The Eifel Music Festival (German: Eifeler Musikfest) is a church music festival that has been held every year since 1946 on the weekend after Pentecost at Steinfeld Abbey/Eifel. This makes it the oldest extant music festival in the Rhineland. Today, the county of Euskirchen is the responsible body in cooperation with the support association of Steinfeld Abbey.
Concept
In keeping with the spirit of the monastic venue, the Eifel Music Festival is a Catholic church music festival. The festival's High Mass (Festhochamt) cultivates the tradition of the missa solemnis, the church service accompanied ceremonially by choir and orchestra. The highlight of the music festival is an oratorial concert on Sunday afternoon, at which great works of church music from Monteverdi to Bruckner are performed. Since the late 1950s, in addition to the church music concerts, there has been a concert of chamber music on Saturday evening with a "secular" programme is staged at various locations within the great monastery complex. From time to time, the festival programme is supplemented by an organ concert with well-known organists playing Steinfeld's Balthasar König Organ on the Sunday afternoon.
Artists
Until 1963, the artistic direction was in the hands of Aachen Cathedral's director of music and founder, Professor Theodor Bernhard Rehmann (1895-1963). Conductors have included Wolfgang Sawallisch, Romanus Hubertus, Wolfgang Trommer and Hans Walter Kämpfel.
History
The Eifel Music Festival was inaugurated in 1946 on the initiative of the Bishop of Aachen Johannes Joseph van der Velden and his Director of Music, Theodor Bernhard Rehmann. The idea was to bring "music culture" to the impoverished and war-damaged Eifel region. After a few years, the Eifel Music Festival developed into a popular folk festival in the region. As well as the festival's high mass and organ concert there was an open-air performance in the monastery courtyard; a symphony concert with the Sinfonieorchester Aachen and works mainly by Bruckner and Beethoven.

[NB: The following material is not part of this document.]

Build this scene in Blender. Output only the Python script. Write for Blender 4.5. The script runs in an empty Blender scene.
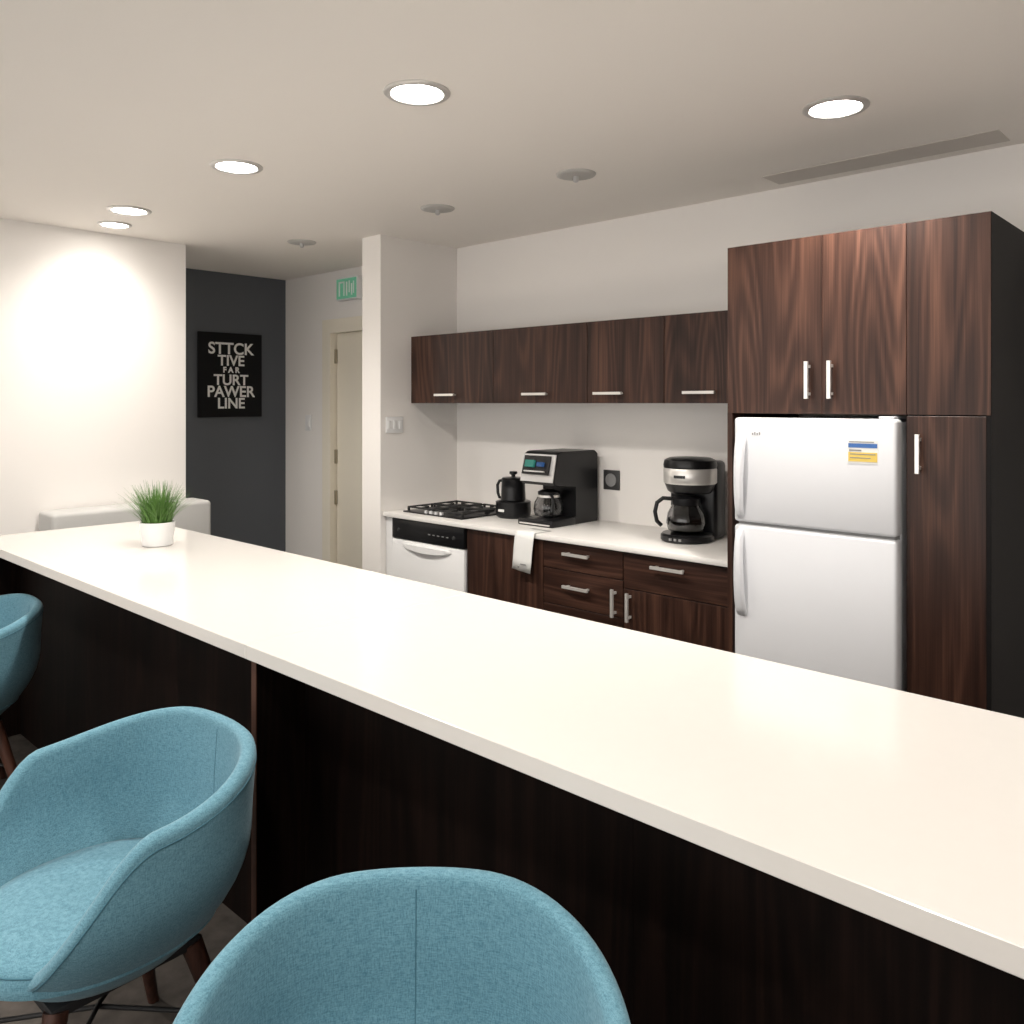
import bpy, bmesh, math, random
from mathutils import Vector, Matrix, Euler
random.seed(7)
S = bpy.context.scene
COL = S.collection

# ------------------------------------------------------------------ materials
def new_mat(name):
    m = bpy.data.materials.new(name); m.use_nodes = True
    nt = m.node_tree
    return m, nt, nt.nodes["Principled BSDF"]

def plain(name, col, rough=0.5, metal=0.0, noise=0.03, nscale=8.0, bump=0.0, bscale=200.0, emis=None, estr=0, spec=0.5, coat=0, trans=0, ior=1.45, alpha=1):
    m, nt, b = new_mat(name)
    N, L = nt.nodes, nt.links
    b.inputs["Roughness"].default_value = rough
    b.inputs["Metallic"].default_value = metal
    b.inputs["Specular IOR Level"].default_value = spec
    b.inputs["Coat Weight"].default_value = coat
    b.inputs["Transmission Weight"].default_value = trans
    b.inputs["IOR"].default_value = ior
    b.inputs["Alpha"].default_value = alpha
    tc = N.new("ShaderNodeTexCoord")
    n = N.new("ShaderNodeTexNoise"); n.inputs["Scale"].default_value = nscale; n.inputs["Detail"].default_value = 3
    L.new(tc.outputs["Object"], n.inputs["Vector"])
    mr = N.new("ShaderNodeMapRange"); mr.inputs[3].default_value = 1-noise; mr.inputs[4].default_value = 1+noise
    L.new(n.outputs["Fac"], mr.inputs[0])
    mx = N.new("ShaderNodeVectorMath"); mx.operation = 'SCALE'
    mx.inputs[0].default_value = col
    L.new(mr.outputs[0], mx.inputs["Scale"])
    L.new(mx.outputs[0], b.inputs["Base Color"])
    if bump:
        n2 = N.new("ShaderNodeTexNoise"); n2.inputs["Scale"].default_value = bscale
        L.new(tc.outputs["Object"], n2.inputs["Vector"])
        bp = N.new("ShaderNodeBump"); bp.inputs["Strength"].default_value = bump; bp.inputs["Distance"].default_value = 0.002
        L.new(n2.outputs["Fac"], bp.inputs["Height"]); L.new(bp.outputs[0], b.inputs["Normal"])
    if emis:
        b.inputs["Emission Color"].default_value = (*emis, 1); b.inputs["Emission Strength"].default_value = estr
    return m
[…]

The Aachen Cathedral Choir also maintains the tradition of organizing the high mass at the Eifel Music Festival, initiated by Rudolf Pohl, who succeeded to Rehmann in the post of conductor of the Cathedral Choir. The afternoon oratorio concert was for many years in the hands of Bonn's Bach Choir, and its conductor Professor Gustav Classens. In the seventies and eighties of the 20th century, other renowned concert choirs from Cologne, Mainz and Düsseldorf also performed at the Eifel Music Festival.
Literature
- Hans-Peter Göttgens: Das Eifeler Musikfest. In: Musikwissenschaftliches Institut der University of Cologne (publ.): Mitteilungen der Arbeitsgemeinschaft für rheinische Musikgeschichte e.V. No. 89, Cologne, 2007.
- Alfred Beaujean: 25 Jahre Eifeler Musikfest. In: Kreis Schleiden (publ.): Heimatjahrbuch 1970. Bonn, 1969.